3) Candidate Identity - Check out this Ben Smith post on Sen. Clinton. I have seen arguments that say things like, "Had Hillary embraced the culturally conservative, gun-loving, champion of the working-class persona earlier, she could have won." Smith debunks this completely by illustrating how there is virtually no chance that a more conservative Clinton would have done better in the early primaries given that: 1) earlier states had more liberal, affluent voters; and 2) John Edwards had already cornered the market on the populist persona, and much more convincingly at that.

Anyway, I thought that was fascinating. Makes Obama's imminent victory all that much more remarkable, given that he was - for the most part - able to stick to a single, coherent message throughout the primary season.

-Education Dude

Foreign Policy Realism: Leave the Gun, Take the Cannoli

The National Interest turns in a funny, yet prescient comparison of US foreign policy alternatives to the Corleone family's strategic concerns in the first Godfather movie.

The punchline is that Michael's realism dominates in a world of emerging multi-polarity. Both Sonny the neocon and Tom the liberal institutionalist seem antiquated by comparison, given their mindset of hegemonic Corleone power.

Also check out the May/June Foreign Affairs for a fantastic analysis of what a multipolar world might look like, and how a blend of hard and soft power is more likely to deliver advantageous results than an either/or strategy.

-Education Dude

Sunday, May 11, 2008

Clinton Campaign’s Chairman = Best MTP Guest Ever

Terry McAuliffe says Tim Russert’s father is dead during a meet the press interview. Turns out he’s alive.

MR. McAULIFFE: Absolutely. We will be together. This is--we're in a primary, we're both trying to win the nomination. But it's not impossible for Hillary Clinton to win. A lot of people have said that. Big Russ, if he were sitting here today, nothing's impossible. Jack McAuliffe, if he were with us today, they both--they're probably both in heaven right now, Tim, probably having a scotch, looking down and saying, you know what, this fight goes on. It's good for the Democratic Party. Millions of people coming out to vote. It's exciting.
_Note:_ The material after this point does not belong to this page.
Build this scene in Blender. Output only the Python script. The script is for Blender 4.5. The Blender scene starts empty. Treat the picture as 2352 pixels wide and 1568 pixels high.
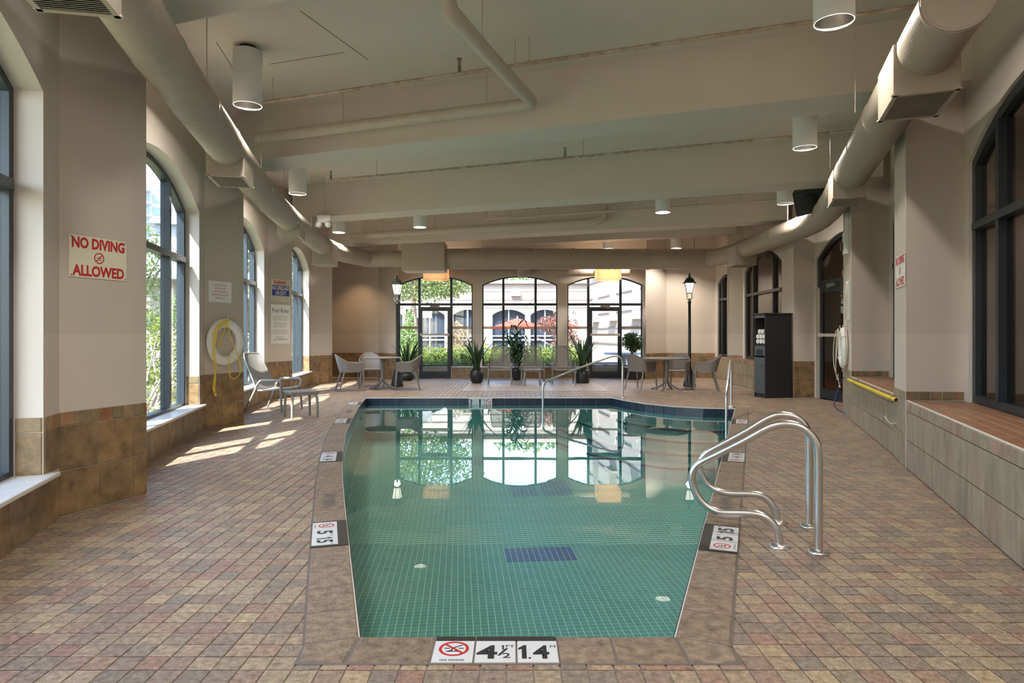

MR. RUSSERT: Well, Big Russ is in the Barcalounger still watching this. God bless him.

Luckily that wasn't awkward at all.

-Law Dude

Thursday, May 8, 2008

You Heard it Here First (Maybe)

Obama-Biden ticket.

Sweet foreign policy experience.
Picking a VP who is from a swing state is overrated.

-Law Dude

Tuesday, May 6, 2008

Was that .... relevance?

This is fascinating:

"Rebels who have stepped up attacks on Nigeria's oil industry in the last month said on Sunday they were considering a ceasefire appeal by U.S. presidential hopeful Barack Obama."

Just to be clear ... while HRC is fabricating imaginary, politically-motivated, intellectually lazy policies (see: gas tax holiday, 2nd amendment, enhanced citizen-hood for Guamanians) Obama just made headway toward peace in one of the world's most volatile regions.

Remind me, why are we still talking about this primary?

-Education Dude

Saturday, May 3, 2008

Truth v. Fiction: Truth Wins

You can't make this stuff up ... two days ago, Sen Clinton made a bold prediction about today's Kentucky Derby:

"'I'm betting on the filly' -- a sentiment that Clinton has expressed. She has picked Eight Belles, the only filly in the 20-horse field."

Well, guess what happened? The filly - Eight Belles - had to be euthanized on the track after breaking both of her legs finishing second. To a horse named Big Brown.